2) Obama Administration's Politicization of Leaks
The front page of the New York Times (at least online!) leads with an article on Syria. More specifically, it also offers this inadvertent gem of a quote - 

''Officials said that... Mr. Obama indicated that a covert effort by the United States to arm and train Syrian rebels was beginning to yield results: the first 50-man cell of fighters, who have been trained by the C.I.A., was beginning to sneak into Syria.'' 

I'm sorry, but if the second paragraph of the lead story of the world's most prestigious newspaper prints something... it ain't covert. To me, this latest leak represents a broader failing on the part of the Administration - when it comes to leaks, they apply two sets of rules - one for military/civil servant leakers, another for themselves. In light of the President's recent rhetoric on the need for a legislative balance to the Executive, this leaking also represents an act of exceptional hypocrisy. The Administration is treating solemn state secrets as political footballs. Except... they're playing the role of both player and referee.

3) Putin's intransigence
The Russian Government is continuing to spout their spiel about how the US is lying etc. etc. To be honest, I don't really listen to the Putin-posse anymore. President Putin seems to have taken the worst elements of Russian history - the arrogance of the Romanovs, the paranoid authoritarianism of Stalin and the cartoonish corruption of Yeltsin... mixed them together and incorporated himself in their essence. He clearly has zero interest in serious dialogue with the United States. Until he does, President Obama should just ignore him. I mean that. The 'reset' has been a complete and unmitigated disaster.

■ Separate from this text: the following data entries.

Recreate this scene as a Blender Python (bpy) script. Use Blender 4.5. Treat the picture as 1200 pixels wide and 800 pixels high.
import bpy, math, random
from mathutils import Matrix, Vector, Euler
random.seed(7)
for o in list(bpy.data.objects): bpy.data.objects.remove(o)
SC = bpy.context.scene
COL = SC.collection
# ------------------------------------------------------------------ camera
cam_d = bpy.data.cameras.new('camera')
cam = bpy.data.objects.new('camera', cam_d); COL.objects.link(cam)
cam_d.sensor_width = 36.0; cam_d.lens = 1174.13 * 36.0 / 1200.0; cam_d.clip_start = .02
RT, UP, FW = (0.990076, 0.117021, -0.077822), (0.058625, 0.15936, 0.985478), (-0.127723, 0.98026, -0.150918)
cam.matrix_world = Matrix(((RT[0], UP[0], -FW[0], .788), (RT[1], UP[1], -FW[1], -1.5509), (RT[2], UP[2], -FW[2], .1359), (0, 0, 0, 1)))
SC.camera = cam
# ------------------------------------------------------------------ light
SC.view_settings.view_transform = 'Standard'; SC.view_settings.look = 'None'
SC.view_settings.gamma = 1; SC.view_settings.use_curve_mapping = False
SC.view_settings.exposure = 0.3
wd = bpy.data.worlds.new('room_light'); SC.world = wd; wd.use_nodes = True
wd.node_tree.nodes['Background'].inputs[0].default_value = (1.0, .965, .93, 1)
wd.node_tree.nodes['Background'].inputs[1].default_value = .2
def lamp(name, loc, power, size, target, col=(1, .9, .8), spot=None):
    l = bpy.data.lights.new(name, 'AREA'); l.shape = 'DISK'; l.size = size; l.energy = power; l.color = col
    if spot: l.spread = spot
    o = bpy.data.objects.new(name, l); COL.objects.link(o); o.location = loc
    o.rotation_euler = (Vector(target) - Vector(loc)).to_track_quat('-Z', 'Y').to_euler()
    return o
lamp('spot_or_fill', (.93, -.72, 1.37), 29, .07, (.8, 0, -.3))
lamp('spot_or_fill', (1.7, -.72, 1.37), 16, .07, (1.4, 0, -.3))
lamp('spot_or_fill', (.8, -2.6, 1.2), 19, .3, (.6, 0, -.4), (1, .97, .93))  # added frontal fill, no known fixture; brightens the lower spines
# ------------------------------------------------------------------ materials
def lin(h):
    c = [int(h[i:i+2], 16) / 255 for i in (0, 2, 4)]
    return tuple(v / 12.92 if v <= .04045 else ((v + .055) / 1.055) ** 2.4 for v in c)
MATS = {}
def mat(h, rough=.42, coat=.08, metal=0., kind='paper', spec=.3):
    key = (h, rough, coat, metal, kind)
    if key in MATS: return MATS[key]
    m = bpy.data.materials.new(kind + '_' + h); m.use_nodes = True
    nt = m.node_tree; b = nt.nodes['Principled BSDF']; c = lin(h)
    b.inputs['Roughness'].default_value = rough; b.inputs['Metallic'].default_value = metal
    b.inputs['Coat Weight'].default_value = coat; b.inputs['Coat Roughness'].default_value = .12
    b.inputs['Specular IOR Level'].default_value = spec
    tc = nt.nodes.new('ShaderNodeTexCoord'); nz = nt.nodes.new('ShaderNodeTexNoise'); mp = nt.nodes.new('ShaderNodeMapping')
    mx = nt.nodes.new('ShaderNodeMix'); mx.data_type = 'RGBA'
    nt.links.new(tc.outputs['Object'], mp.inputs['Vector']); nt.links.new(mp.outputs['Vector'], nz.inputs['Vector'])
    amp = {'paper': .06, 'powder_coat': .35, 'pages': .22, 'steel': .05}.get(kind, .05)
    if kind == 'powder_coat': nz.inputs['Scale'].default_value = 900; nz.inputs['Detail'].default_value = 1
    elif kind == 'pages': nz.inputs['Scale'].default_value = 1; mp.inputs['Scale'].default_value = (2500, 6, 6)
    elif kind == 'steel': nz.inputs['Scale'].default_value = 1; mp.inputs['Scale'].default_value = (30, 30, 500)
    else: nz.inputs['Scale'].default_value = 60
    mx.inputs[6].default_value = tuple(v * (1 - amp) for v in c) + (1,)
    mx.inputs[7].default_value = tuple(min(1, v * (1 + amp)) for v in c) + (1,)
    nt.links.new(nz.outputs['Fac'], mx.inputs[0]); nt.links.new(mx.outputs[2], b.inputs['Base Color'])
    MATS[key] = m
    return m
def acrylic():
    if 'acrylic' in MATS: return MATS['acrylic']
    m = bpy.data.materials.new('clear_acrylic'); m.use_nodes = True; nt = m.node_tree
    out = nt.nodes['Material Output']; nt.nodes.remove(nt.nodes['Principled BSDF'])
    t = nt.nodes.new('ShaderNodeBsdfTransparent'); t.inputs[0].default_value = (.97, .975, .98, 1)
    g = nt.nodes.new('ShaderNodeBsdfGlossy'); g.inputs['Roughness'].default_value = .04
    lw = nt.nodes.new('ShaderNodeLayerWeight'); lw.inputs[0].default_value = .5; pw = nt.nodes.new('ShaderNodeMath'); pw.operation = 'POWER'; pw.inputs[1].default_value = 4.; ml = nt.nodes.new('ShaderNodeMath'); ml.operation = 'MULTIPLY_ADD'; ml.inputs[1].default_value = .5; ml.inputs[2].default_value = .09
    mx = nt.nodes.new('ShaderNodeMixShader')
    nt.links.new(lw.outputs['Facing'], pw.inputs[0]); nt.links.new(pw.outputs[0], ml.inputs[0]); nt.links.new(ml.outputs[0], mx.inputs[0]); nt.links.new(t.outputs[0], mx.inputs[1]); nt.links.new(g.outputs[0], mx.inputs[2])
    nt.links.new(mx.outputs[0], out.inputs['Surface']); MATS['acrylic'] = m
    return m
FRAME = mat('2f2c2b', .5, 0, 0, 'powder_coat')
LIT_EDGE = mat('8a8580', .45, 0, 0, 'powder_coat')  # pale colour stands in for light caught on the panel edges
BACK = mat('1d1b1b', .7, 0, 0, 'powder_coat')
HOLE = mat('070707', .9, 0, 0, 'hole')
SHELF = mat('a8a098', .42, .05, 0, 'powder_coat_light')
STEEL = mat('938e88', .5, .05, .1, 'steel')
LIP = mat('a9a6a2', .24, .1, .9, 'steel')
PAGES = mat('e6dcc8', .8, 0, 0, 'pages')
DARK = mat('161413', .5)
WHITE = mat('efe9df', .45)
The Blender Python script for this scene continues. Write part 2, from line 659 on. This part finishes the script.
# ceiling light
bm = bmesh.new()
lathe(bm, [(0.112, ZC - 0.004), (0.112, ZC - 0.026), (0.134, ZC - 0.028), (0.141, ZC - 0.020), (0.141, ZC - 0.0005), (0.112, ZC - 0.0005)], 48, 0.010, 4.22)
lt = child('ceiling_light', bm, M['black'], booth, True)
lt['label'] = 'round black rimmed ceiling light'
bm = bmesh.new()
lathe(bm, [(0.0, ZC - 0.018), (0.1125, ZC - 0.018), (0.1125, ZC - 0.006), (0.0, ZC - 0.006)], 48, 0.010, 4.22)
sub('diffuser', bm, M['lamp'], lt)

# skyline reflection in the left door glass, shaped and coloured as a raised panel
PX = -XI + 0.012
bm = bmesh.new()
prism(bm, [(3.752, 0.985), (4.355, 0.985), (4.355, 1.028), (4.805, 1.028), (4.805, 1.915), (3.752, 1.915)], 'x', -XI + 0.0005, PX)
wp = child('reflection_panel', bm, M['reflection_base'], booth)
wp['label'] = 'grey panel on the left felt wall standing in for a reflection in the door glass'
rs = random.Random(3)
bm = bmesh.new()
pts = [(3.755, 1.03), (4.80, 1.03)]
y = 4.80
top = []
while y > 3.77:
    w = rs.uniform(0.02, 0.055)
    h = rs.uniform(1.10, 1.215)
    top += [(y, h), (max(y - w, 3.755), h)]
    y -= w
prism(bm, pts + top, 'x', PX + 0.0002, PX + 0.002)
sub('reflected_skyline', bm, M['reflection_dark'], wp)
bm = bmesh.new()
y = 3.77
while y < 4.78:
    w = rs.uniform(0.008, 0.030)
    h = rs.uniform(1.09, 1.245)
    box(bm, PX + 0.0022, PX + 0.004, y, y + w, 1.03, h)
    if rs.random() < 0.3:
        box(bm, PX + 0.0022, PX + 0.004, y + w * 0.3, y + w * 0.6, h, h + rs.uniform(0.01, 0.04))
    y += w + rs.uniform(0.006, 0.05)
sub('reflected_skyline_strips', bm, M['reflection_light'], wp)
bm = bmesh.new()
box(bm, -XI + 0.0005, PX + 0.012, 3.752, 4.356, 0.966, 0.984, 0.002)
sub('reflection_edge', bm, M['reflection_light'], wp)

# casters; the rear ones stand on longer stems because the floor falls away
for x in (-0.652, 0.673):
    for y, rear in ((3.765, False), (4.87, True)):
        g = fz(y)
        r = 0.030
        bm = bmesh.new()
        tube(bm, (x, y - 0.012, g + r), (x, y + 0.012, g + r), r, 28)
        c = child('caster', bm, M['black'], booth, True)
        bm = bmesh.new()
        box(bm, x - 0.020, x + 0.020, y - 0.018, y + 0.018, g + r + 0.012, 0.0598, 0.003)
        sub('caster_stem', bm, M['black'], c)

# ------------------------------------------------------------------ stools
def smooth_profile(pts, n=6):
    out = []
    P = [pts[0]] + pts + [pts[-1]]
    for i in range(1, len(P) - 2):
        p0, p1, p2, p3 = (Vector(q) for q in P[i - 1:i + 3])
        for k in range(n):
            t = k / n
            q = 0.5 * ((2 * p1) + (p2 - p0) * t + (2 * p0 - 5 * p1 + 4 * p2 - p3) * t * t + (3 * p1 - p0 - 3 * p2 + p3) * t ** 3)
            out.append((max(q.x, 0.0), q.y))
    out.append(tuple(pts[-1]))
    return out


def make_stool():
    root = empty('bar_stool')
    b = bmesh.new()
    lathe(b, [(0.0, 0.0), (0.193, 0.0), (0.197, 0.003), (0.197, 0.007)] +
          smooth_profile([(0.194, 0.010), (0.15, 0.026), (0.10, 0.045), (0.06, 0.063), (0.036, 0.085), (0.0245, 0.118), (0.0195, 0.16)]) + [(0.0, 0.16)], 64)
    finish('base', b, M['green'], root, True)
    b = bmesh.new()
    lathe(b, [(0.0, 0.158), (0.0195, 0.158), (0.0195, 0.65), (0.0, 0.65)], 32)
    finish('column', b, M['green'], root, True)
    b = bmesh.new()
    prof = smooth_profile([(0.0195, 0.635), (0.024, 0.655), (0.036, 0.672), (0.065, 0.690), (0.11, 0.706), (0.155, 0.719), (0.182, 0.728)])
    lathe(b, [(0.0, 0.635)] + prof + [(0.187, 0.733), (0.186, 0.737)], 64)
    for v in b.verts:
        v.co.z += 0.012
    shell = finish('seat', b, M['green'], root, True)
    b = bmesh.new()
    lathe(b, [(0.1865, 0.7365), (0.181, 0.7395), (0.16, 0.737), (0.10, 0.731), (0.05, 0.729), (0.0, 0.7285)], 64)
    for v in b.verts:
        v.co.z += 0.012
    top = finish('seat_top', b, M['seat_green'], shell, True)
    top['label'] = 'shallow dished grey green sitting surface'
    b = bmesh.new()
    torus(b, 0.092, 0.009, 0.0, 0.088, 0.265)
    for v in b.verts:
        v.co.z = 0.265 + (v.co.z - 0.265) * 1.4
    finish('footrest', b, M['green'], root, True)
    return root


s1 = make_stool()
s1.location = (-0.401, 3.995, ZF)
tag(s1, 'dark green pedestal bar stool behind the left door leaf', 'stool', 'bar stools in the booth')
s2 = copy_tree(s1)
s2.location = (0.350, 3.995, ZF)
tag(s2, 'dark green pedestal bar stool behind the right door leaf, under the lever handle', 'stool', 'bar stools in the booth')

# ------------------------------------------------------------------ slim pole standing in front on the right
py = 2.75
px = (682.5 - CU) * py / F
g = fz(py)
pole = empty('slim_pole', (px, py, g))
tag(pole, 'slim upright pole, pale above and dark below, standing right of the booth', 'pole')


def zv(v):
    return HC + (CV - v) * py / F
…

4) Hagel, Kerry and Dempsey - Hill Testimony
The President's greatest assets are off to the Hill. Their job? To persuade a highly hesitant Congress to support military action against Assad. At least on Syria, this is the Obama A-team. Kerry has been the face of American resolve since Assad's massacre and Hagel has lead the US capability-orientation for a possible strike. But most important, when it comes to Martin Dempsey (Chairman of the Joint Chiefs), as I've argued before, the President has a military leader of the highest order. Incidentally, Dempsey also has another talent...

5) Foreign Reactions
As I argued in my Week column on Sunday, when it comes to America's evolving policy towards Assad, international actors are paying very close attention to DC politics. In this vein, it's unsurprising that we're seeing the following two noticeable developments:
  • Growing concern and doubt on the part of US allies in the region.
  • The Lebanese Hizballah mobilizing their defensive/offensive capabilities.
Finally, if this report (that the Administration is planning to reach out to Iran) is true, it would speak to a seriously delusional endeavor. Since 2003, the Iranian negotiating strategy has proved one thing above all else - whether Ahmadinejad or Rouhani, America cannot negotiate with Iran from a position of weakness.